Related Considerations

  • How does your firm review its net capital treatment of assets to confirm that they are correctly classified for net capital purposes?
  • How does your firm confirm that it has correctly identified and aged all failed-to-deliver contracts, properly calculated the applicable net capital charges and correctly applied the deductions to its net capital calculation?
  • For firms with expense sharing agreements, what kind of allocation methodology does your firm use and what kind of documentation does your firm maintain to substantiate its methodology for allocating specific broker-dealer costs to the firm or an affiliate?

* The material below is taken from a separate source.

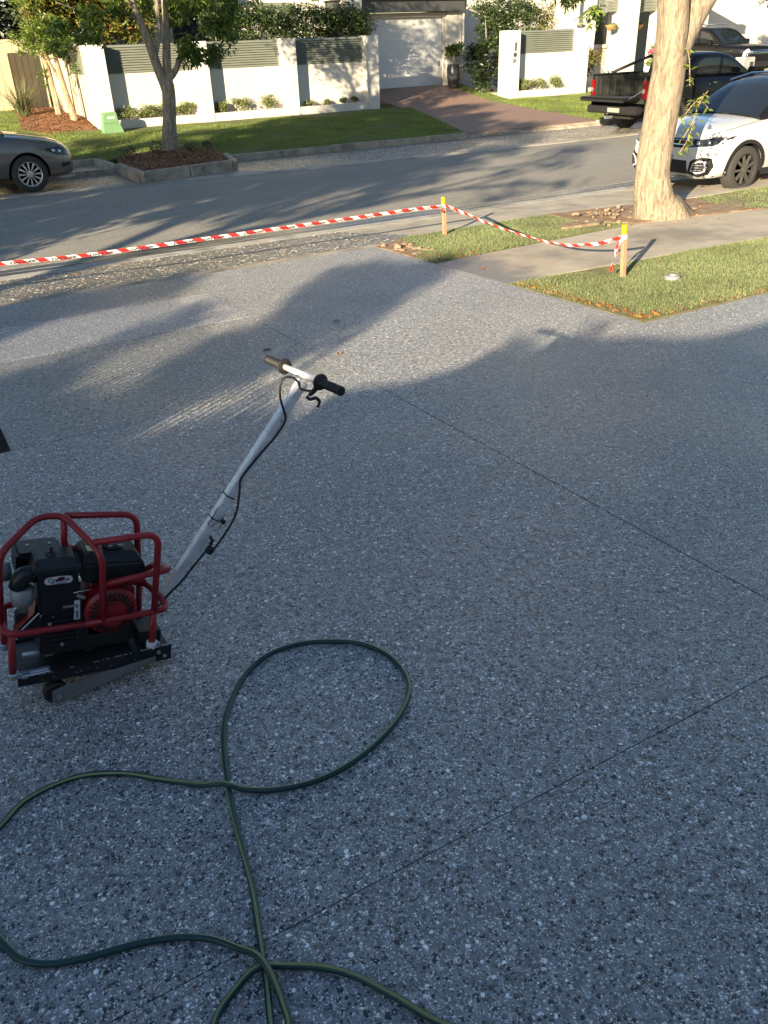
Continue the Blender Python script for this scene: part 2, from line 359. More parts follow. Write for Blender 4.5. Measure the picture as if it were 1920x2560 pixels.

Exam Findings and Effective Practices

Exam Findings

  • Inaccurate Classification of Receivables, Liabilities and Revenue – Incorrectly classifying receivables, liabilities and revenues, which resulted in inaccurate reporting of firms’ financial positions and, in some instances, a capital deficiency; incorrectly classifying non-allowable assets, such as large investments in certificates of deposit (CDs) because firms did not have a process to assess the net capital treatment of CDs pursuant to Exchange Act Rule 15c3-1(c)(2)(vi)(E); and not reviewing account agreements for CDs to determine whether they contained stipulations restricting withdrawals prior to maturity, including restricting their withdrawal or giving the bank discretion to permit or prohibit their withdrawal.
  • Failed to Deliver and Failed to Receive Contracts (Fails) – Not having a process to correctly identify, track and age intra-month and end of the month Fails for firms’ operating an Exchange Act Rule 15a-6 chaperoning business, including:
    • Inaccurate Net Capital Charge – Failing to compute and apply the correct applicable net capital charge for aged Fails;
    • No Information from Clearing Firm – Failing to request or confirm receipt of timely information relating to Fails from their clearing firms;
    • Gaps in Policies and Procedures – Failing to address monitoring, reporting and aging of Fails in firms’ policies and procedures;
    • Incorrect Balance Sheets and FOCUS Reports – Failing to record Fails on firms’ balance sheet, and, as a result, filing incorrect FOCUS reports; and
    • No Blotters – Failing to maintain blotters for Fails.
  • Incorrect Capital Charges for Underwriting Commitments – Not maintaining an adequate process to assess moment-to-moment and open contractual commitment capital charges on underwriting commitments, and not understanding their role as it pertained to the underwriting (i.e., best efforts or firm commitment).
  • Inaccurate Recording of Revenue and Expenses – Using cash accounting to record revenue and expenses as of the date the money changes hands, rather than accrual accounting (where firms would record revenue and expenses as of the date that revenue is earned or expenses are incurred); and making ledger entries as infrequently as once per month, as a result of which firms did not have adequate context to determine the proper accrual-based transaction date.
  • Insufficient Documentation Regarding Expense-Sharing Agreements – Not delineating a method of allocation for payment; not allocating (fixed or variable) expenses proportionate to the benefit to the broker-dealer; or not maintaining sufficient documentation to substantiate firms’ methodologies for allocating specific broker-dealer costs—such as technology fees, marketing charges, retirement account administrative fees and employees’ compensation—to broker-dealers or affiliates.

Effective Practices

  • Net Capital Assessment – Performing an assessment of their net capital treatment of assets, including CDs, to confirm that they were correctly classified for net capital purposes.
  • Agreement Review – Obtaining from, and verifying with, banks the withdrawal terms of any assets, with particular focus on CD products, and reviewing all of the agreement terms, focusing on whether withdrawal restrictions may affect an asset’s classification and its net capital charge for the terms of all assets, including CDs, and reviewing all of the agreement terms, focusing on whether withdrawal restrictions may affect an asset’s classification and its net capital charge.
  • Training and Guidance – Developing guidance and training for Financial and Operational Principal and other relevant staff on Net Capital Rule requirements for Fails, including how to report Fails on their balance sheets, track the age of Fails and, if necessary, calculate any net capital deficit resulting from aged Fails.
  • Aging Review – Performing reviews to confirm that they correctly aged Fail contract charges and correctly applied a net capital deduction, when applicable, to their net capital calculation.
  • Collaboration with Clearing Firms – Clarifying WSPs to address clearing firms’ responsibilities regarding net capital requirements, including for Fails, and introducing firms engaging their clearing firms to confirm that:
    • introducing firms were receiving a record of all Fails on a daily basis (or at least monthly);
    • clearing firms’ reports included all of the required information; and
    • introducing firms were correctly interpreting the clearing firms’ reports (especially distinctions between trade date and settlement date and those dates’ implications for aging calculations for Fails).